Jun 20 2019
A pair of scientists from the United States and Japan have performed a new study that shows that symmetry is not possible when gravity is combined with quantum mechanics.
A diagram used to prove that quantum gravity cannot have any global symmetry. Symmetry, if existed, could act only on the shaded regions in the diagram and causes no change around the black spot in the middle. The shaded regions can be made as small as we like by dividing the boundary circle more and more. Thus, the alleged symmetry would not act anywhere inside of the circle. Contradiction. (Image credit: Harlow and Ooguri)

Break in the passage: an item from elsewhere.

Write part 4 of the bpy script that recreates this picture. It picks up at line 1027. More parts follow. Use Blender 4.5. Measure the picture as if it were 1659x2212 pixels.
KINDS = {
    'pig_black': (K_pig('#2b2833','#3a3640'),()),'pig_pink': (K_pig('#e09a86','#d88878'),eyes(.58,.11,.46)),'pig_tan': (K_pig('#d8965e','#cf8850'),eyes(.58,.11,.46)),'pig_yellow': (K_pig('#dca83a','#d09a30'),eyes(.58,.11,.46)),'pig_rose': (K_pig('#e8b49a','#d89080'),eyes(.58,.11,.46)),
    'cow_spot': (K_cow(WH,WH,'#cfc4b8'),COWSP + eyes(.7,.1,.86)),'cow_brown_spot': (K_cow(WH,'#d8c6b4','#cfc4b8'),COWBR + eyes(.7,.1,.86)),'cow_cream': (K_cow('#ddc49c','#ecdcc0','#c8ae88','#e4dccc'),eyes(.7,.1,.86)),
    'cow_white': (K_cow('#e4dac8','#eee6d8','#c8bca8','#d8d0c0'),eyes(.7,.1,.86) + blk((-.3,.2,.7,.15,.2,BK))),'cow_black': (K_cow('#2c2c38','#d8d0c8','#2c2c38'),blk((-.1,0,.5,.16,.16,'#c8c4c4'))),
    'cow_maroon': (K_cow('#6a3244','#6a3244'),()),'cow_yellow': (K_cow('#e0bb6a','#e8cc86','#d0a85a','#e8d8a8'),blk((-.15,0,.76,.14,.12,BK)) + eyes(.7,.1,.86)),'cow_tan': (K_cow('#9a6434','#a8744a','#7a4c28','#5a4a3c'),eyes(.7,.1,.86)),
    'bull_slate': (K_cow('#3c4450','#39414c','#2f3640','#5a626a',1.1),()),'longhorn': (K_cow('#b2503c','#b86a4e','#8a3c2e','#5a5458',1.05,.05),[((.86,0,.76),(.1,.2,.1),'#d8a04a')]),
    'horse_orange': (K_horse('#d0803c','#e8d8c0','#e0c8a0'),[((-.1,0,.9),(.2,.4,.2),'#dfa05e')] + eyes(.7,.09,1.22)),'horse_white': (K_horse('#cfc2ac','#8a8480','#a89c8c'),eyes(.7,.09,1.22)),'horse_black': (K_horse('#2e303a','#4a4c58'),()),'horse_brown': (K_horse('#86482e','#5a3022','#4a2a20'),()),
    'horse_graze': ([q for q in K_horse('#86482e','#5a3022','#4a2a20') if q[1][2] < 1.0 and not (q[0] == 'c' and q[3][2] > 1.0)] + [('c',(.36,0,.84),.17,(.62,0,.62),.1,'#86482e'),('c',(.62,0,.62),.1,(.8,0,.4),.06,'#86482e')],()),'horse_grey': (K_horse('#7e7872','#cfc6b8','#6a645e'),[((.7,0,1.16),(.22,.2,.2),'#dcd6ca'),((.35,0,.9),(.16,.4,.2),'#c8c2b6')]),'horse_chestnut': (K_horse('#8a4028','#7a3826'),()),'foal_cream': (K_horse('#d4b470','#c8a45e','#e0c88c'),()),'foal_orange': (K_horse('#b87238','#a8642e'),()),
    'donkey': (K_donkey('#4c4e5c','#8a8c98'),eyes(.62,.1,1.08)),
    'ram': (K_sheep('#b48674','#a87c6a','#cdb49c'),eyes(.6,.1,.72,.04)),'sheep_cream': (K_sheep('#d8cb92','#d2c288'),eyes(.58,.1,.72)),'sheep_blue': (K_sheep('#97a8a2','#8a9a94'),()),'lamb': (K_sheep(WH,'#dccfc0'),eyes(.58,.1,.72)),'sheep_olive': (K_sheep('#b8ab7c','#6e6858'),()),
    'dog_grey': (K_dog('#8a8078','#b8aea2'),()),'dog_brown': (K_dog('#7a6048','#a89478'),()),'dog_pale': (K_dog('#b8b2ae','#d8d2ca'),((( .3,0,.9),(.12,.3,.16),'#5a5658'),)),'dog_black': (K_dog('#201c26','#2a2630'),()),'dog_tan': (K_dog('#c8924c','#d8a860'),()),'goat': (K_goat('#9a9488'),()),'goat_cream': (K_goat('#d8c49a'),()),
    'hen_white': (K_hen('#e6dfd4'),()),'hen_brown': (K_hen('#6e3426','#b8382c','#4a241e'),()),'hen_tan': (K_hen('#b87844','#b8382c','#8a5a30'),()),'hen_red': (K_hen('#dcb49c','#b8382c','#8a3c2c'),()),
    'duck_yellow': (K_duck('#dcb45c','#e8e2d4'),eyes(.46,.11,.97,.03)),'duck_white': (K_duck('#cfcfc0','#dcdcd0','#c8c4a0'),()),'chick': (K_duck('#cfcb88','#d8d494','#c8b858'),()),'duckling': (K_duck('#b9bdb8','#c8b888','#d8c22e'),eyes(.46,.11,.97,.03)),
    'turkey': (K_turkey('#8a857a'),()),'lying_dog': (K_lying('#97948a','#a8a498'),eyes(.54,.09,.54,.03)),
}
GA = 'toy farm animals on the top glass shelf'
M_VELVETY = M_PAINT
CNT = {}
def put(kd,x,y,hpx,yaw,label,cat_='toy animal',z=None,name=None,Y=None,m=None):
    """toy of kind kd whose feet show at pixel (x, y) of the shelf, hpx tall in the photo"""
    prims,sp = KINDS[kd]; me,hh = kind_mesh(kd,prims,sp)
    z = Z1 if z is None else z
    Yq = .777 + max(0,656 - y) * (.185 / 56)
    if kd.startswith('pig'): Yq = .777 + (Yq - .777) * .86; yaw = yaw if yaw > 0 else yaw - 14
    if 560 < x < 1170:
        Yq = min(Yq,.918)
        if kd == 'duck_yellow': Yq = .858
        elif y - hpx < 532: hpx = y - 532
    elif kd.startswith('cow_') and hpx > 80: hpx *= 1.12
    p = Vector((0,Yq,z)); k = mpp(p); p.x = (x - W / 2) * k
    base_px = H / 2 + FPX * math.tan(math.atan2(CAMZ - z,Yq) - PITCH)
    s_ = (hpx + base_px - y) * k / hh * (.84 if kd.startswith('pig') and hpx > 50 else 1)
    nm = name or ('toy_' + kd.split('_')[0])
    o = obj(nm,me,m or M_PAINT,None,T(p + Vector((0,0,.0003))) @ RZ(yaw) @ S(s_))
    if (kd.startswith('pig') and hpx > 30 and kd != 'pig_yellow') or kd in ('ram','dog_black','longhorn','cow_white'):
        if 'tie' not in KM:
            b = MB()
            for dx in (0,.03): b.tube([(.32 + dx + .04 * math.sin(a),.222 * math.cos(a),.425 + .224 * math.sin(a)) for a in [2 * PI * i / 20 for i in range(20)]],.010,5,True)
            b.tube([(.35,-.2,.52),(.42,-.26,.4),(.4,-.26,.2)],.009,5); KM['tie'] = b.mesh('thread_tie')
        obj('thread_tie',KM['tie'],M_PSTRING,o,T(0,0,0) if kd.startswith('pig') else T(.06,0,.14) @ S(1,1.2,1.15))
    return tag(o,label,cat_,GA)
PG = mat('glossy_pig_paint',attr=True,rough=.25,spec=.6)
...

Many physicists believe that there must a beautiful set of laws in Nature and that one way to quantify the beauty is by symmetry. Some of the symmetries may be hidden in our world, but they should manifest themselves if we look at Nature at a more fundamental level. We showed that this expectation is wrong once we take into account the gravity.
Hirosi Ooguri, Director, Kavli Institute for the Physics and Mathematics of the Universe
Ooguri is one of the authors of the paper.
Four types of fundamental forces exist in nature: gravity, weak force, strong force, and electromagnetism. Of these, gravity is the only one that cannot yet be explained at the quantum level. According to scientists, the holographic principle is a vital hint to successfully combine quantum mechanics and gravity.
In a hologram, 3D images pop out from a 2D screen. In the same manner, the holographic principle enables physicists to investigate gravitational systems by projecting them on a boundary surrounding the entire Universe. In the late 1990s, Juan Maldacena developed the AdS/CFT (anti-de Sitter/conformal field theory) correspondence, which has been specifically useful since it offers a precise mathematical description of the holographic principle.
In the study published on May 17th, 2019, Ooguri and Daniel Harlow, Assistant Professor at Massachusetts Institute of Technology, showed that symmetry is not feasible in a gravitational theory if it follows the holographic principle.
Earlier research by Harlow and colleagues had discovered an accurate mathematical analogy between quantum error correcting codes and the holographic principle. These codes safeguard the information within a quantum computer. In the new study, Ooguri and Harlow demonstrated that such quantum error correcting codes are not compatible with any symmetry, suggesting that symmetry would not be possible in quantum gravity.
The study outcomes have several crucial implications. Specifically, they predict that magnetic monopoles exist and that protons are stable against decaying into other elementary particles.
The study has been published in Physical Review Letters on May 17th, 2019, and chosen for Editor’s Suggestion “due to its particular importance, innovation, and broad appeal.”